Our English term "trump" is derived from the Italian trionfi, which was also the name of a type of procession or parade. This parade, called a triumph in English, originated in ancient Rome and was revived in the late Middle Ages. By the Renaissance it had taken on a mystical symbolic character and poets and visual artists commonly made use of its structure as an organizing principle. A triumph began with the character of lowest rank and each succeeding character trumped the one before, until the final trump was reached. In "I Trionfi," a poem by the famous 14th-century poet Petrarch, we find an allegorical triumph taken to the ultimate mystical conclusion. In Petrarch's poem, Lust is trumped by Virtue, who in turn falls victim to Death. Death is trumped by Fame, who also falls victim to Time. But, in the end, Time is conquered by the final mystical trump Eternity, which is the immortal realm of the soul and beyond time and death. The Tarot trumps are a related work of art based on the theme of the triumph. The Tarot's allegory, like Petrarch's poem, aims at the highest mystical truth. In the Tarot trumps, we find symbols of time (the Wheel of Fortune) and death (the Death card) in the center of the series. The final trump is the World, a mystical vision of the purified soul, represented by a beautiful nude in the center, surrounded by the symbols of the four evangelists—the lion, the bull, the eagle, and the man—which in Christian iconography represent the throne of God. When the soul dances on the throne of God, time and death are conquered.

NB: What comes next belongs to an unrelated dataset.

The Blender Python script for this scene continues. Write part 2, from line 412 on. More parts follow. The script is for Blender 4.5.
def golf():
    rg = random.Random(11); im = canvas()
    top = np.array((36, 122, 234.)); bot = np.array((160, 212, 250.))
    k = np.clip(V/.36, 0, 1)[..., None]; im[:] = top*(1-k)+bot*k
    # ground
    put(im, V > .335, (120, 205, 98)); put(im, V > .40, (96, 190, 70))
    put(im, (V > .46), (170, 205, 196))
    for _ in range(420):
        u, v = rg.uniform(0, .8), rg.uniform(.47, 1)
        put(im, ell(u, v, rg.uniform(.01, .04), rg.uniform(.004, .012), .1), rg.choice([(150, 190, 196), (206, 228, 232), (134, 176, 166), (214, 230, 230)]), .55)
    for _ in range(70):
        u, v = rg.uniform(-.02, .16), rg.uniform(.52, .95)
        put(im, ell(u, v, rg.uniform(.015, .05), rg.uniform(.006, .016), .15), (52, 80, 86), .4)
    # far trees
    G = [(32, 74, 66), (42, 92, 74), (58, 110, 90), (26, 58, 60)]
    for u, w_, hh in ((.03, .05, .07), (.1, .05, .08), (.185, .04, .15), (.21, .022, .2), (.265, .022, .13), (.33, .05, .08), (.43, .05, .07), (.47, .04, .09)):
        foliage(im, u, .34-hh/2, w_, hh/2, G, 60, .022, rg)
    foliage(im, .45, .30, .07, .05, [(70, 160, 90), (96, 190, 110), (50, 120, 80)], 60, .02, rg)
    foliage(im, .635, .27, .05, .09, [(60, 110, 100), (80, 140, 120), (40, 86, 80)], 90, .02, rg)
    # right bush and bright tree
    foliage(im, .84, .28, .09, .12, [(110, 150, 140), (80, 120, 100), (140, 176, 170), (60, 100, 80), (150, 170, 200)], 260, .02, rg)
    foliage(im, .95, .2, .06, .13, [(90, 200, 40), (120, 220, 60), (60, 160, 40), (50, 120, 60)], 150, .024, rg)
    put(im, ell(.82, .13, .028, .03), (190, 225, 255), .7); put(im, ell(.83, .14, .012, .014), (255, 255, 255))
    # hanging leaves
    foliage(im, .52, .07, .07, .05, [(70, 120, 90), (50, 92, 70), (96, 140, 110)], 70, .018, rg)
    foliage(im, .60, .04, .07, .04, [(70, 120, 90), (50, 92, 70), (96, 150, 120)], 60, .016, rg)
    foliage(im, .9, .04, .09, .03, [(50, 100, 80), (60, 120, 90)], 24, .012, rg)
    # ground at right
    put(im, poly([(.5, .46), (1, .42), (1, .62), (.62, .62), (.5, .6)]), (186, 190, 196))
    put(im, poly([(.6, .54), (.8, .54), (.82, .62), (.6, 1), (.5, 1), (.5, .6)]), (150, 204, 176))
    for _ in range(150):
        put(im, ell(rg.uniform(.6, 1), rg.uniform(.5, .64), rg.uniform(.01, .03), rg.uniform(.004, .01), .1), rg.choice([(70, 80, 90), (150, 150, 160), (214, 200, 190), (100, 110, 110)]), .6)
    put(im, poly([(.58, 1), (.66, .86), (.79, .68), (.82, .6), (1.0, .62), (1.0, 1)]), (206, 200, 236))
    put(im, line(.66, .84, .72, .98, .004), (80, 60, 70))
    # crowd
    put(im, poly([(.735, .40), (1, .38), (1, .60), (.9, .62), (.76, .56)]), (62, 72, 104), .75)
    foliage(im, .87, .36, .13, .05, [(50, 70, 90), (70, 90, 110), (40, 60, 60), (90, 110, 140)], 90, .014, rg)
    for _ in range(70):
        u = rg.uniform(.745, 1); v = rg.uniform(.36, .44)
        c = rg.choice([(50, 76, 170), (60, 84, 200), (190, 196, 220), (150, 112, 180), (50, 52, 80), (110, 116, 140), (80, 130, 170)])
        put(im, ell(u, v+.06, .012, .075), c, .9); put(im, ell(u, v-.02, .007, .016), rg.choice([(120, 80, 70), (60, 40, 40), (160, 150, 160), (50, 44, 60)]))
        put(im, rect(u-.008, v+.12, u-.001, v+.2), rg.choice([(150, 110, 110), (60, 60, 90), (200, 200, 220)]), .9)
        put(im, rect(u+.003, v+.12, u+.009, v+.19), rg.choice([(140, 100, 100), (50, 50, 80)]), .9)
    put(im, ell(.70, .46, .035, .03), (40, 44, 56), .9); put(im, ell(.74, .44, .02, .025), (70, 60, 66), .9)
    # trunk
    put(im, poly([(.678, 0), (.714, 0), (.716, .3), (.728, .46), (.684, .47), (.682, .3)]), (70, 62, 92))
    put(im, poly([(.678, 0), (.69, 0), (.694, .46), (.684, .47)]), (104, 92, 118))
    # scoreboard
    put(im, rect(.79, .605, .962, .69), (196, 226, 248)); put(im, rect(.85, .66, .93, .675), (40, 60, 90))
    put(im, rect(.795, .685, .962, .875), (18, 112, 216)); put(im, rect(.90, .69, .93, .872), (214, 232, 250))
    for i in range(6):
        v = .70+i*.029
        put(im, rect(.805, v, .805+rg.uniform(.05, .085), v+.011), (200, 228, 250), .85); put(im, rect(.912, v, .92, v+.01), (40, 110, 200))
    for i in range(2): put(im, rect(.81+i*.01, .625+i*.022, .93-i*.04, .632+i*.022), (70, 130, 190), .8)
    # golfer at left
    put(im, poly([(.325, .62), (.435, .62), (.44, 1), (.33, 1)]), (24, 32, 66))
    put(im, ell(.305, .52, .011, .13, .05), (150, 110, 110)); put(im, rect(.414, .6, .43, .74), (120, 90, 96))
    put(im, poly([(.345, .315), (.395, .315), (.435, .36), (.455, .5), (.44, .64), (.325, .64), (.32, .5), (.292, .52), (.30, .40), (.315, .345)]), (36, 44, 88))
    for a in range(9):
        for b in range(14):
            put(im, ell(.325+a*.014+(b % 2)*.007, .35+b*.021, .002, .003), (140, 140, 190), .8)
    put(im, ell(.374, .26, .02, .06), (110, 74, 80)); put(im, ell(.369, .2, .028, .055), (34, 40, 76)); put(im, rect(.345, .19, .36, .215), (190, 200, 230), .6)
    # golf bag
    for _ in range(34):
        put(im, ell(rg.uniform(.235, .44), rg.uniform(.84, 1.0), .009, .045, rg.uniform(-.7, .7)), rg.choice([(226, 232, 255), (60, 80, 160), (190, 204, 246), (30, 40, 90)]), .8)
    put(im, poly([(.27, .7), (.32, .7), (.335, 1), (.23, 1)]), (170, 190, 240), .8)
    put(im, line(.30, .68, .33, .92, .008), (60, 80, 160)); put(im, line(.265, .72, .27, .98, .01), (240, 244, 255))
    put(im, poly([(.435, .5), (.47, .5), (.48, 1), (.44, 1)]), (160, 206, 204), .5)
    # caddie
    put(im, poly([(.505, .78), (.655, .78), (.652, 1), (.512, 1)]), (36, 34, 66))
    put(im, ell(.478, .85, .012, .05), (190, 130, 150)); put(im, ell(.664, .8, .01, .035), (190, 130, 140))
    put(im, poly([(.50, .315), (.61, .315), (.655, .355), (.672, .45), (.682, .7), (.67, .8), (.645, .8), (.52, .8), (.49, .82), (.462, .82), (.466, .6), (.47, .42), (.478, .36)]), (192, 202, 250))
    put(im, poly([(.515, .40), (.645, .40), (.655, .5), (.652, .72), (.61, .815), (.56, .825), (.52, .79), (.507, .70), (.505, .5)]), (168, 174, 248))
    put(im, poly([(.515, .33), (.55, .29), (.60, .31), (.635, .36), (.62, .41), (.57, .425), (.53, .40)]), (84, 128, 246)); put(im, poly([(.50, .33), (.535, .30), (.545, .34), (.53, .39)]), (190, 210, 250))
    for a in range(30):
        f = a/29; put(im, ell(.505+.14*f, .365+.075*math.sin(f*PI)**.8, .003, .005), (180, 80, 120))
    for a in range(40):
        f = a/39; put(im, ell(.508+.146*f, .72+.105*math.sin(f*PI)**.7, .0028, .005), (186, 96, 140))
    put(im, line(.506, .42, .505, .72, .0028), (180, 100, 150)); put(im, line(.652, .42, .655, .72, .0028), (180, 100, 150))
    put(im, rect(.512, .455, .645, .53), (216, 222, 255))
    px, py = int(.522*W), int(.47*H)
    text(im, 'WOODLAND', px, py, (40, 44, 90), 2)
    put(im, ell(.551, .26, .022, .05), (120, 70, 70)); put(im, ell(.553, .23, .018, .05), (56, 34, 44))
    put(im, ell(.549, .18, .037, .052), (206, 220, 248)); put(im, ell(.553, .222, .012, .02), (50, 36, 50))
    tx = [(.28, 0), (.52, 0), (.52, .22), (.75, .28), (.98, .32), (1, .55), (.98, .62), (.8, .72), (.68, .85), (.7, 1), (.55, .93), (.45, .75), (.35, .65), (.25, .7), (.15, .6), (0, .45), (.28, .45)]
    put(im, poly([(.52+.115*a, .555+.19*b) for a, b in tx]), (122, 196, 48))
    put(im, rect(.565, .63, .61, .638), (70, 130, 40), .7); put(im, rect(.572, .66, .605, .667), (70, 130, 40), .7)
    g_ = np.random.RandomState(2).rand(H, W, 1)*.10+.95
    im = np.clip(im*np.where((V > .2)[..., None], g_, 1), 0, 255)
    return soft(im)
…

This final card, with its main character in the central position and the symbols of the four evangelists taking the four corners, captures the archetypal structure of a mandala, a map of the sacred world. In the mandala the center is the most sacred position, and the symbols in the four corners represent the fourfold mundane world, which is conquered yet enlivened by the central figure. The entire Tarot deck, with its five suits, embodies this same structure. The trumps are the mystical message of the center and the four minor suits can be associated, like the symbols of the four evangelists, with the four directions, the four seasons, the four elements, the four cardinal virtues, and other manifestations of the fourfold physical world. When this structure is appreciated, the Tarot can be used in divination to speak about every aspect of one's life.
This brings us to the use of the Tarot. The Tarot can be used for teaching and meditation but it is most commonly used for divination. Divination, however, is often misunderstood as fortune telling or predicting the future. I do not feel that foretelling the future is the best use of the Tarot. The root of the word divination is deus, which means God in Latin. Divination more accurately means a communication with the divine or the Higher Self. Instead of predicting the future, a Tarot reading works best when it speaks of the present. It can provide the greater kinds of insight, guidance, and wisdom that come from the Higher Self. Understanding the philosophy of the cards helps the communication and, used in this way, the Tarot helps us to make not only wise decisions but more enlightened decisions. In turn, each decision leads us further on the spiritual path.